Sustainable Supply Chain Conference: morning highlights

Logistics Manager’s Sustainable Supply Chain Conference got underway this morning – a one-day face-to-face event where delegates can hear directly from industry-leading speakers about how business sustainability can influence their bottom line.

The event kicked off at 9:50am, with Logistics Manager Editor Michelle Mooney, who is chairing the event, making her opening remarks.

At 10:00am, the crowd heard from Esther Tsang, The Body Shop’s Scope 3 NetZero & Sustainable Assurance Manager, about the company’s sustainability strategy and the challenges that it faces in the pursuit of its sustainability targets.

She explained the importance of The Body Shop’s B CORP certification to helping the company achieve its sustainability goals, including reducing greenhouse gas (GHG) emissions by 42% by 2030 to reach net zero GHG emissions by 2030 without offsetting.

“Our B CORP certification helps us get our mindset ready and our people ready”, Tsang said. She noted that engaging all employees in the company’s sustainability practises is hugely beneficial. “It is important to bring the whole company with you in this process to achieve success” she explained, adding: “Everyone can deliver sustainability in their own way”.

Tsang emphasised: “Sustainability is a journey. It is not a one-off thing. We have made a 2030 goal [for net zero]and it really takes discipline and determination in order to achieve that”.

Then, after a break, REAMIT Project Manager Katarzyna Pelc from the University of Bedfordshire explained how digital technologies can be taken advantage of to reduce waste and improve the efficiency of food supply chains.

As well as projects across Europe, REAMIT has been involved in several projects in the UK, including the use of sensors and Internet of Things (IoT) technology to reduce waste in abattoirs and in the transportation of donated human milk.

Another project saw REAMIT work with YumChop, a provider of ‘authentic African meals’ that are frozen and can be sold in vending machines. YumChop worked with REAMIT to “monitor conditions in which food is stored” to prevent food spoiling if freezers malfunction, something that Pelc identifies would have significant impact on the company, being an SME.

This was followed by a presentation from Samuel Bird, a Senior Consultant at the Carbon Trust, focusing on strategic approaches to the decarbonisation of supply chains. He explained the importance of monitoring Scope 1, 2, and 3 emissions as well as the difference between upstream and downstream Scope 3 emissions.

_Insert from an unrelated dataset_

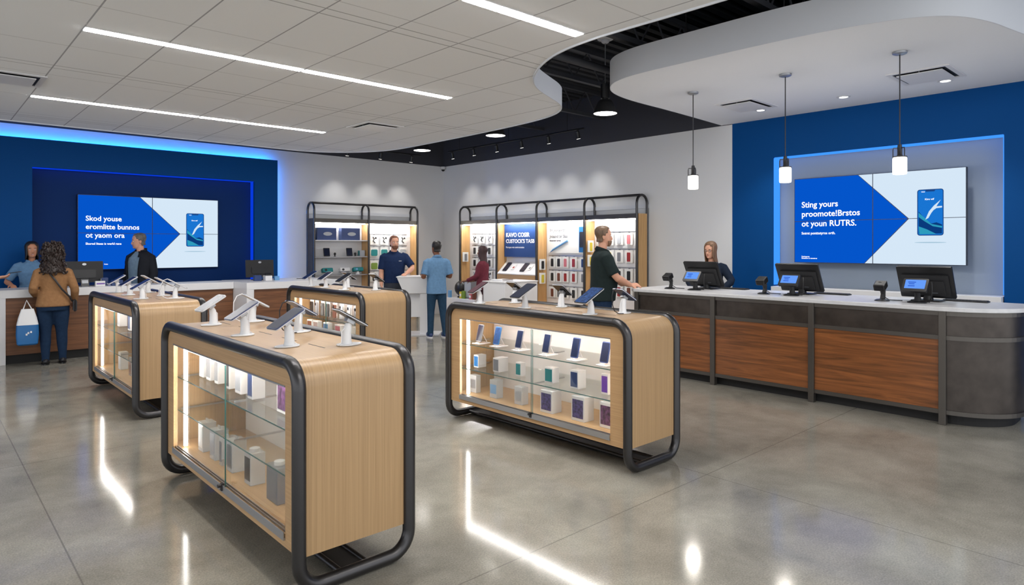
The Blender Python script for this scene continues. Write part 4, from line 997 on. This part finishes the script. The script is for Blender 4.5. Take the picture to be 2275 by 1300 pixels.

He spoke about how important it was to engage the whole supply chain and work with suppliers to create a strategy to drive emissions reductions. According to Bird, “a well-defined supplier engagement programme” is vital, especially where upstream Scope 3 emissions are material to an organisation.

With regards to Scope 3 emissions, he added: “These often account for a huge portion of a company’s overall value chain emissions; quite often those emissions can be 60-90% of the overall carbon footprint”. This certainly seems to be a key theme today for both the speakers and delegates, with Esther Tsang previously mentioning the significance of Scope 3 emissions to retailers that aren’t heavily involved in the manufacturing of the products they sell.

He also alluded to the importance of collecting and analysing high-quality data to inform decisions when it comes to reducing carbon emissions, sharing examples of how the Carbon Trust has worked with Carlsberg to track data surrounding their direct and indirect emissions.

At 11:50, Dr Helen Benton, Associate Professor in Supply Chain Management and Project Management at Anglia Ruskin University, took the stage to offer insight into the importance of making supply chains circular, as well as the challenges associated with such a transformation. 

She took the example of jeans to demonstrate the life cycle of a product and what can be done to make this process more circular. She identified that “clothing is a difficult industry for circularity due to the increase in fast fashion” and, interestingly, identified that moving from a linear economy to a recycling economy is no longer sufficient if sustainability goals are to be met. “Data now suggests that we will no longer be able to recycle our way out of our current situation in terms of climate change”, Benton revealed.

She acknowledged some challenges with convincing consumers to engage in more sustainable purchasing habits, saying: “Consumers are getting on board, but they still see it as expensive and don’t trust the information provided.”

In the final session before lunch, Head of Sustainability and Improvement at The Cotswold Company Jacquie Silvester discussed the concept of decarbonisation. In her presentation, she gave her take on the debate about whether or not firms should be carbon offsetting. She concluded that offsetting can be extremely beneficial, but should only be done after a company ensures that it has done all it can to “eliminate, reduce, and substitute” emissions.

Silvester also raised some interesting points about the future of road transportation. She explained that despite research showing numerous benefits to switching from diesel fuel to HVO, at 5-10% more expensive than diesel, HVO is not yet feasible for the Cotswold Company and other businesses where mileage is high. In addition to this, she suggested that electrification may not be the “panacea” it seems, only showing significant emissions cuts if the electricity source is renewable and with issues surrounding the mining of lithium for batteries.

After a morning of fascinating talks and invaluable networking, the conference continues into the afternoon. Logistics Manager will bring you all the coverage of the second half of the event later today.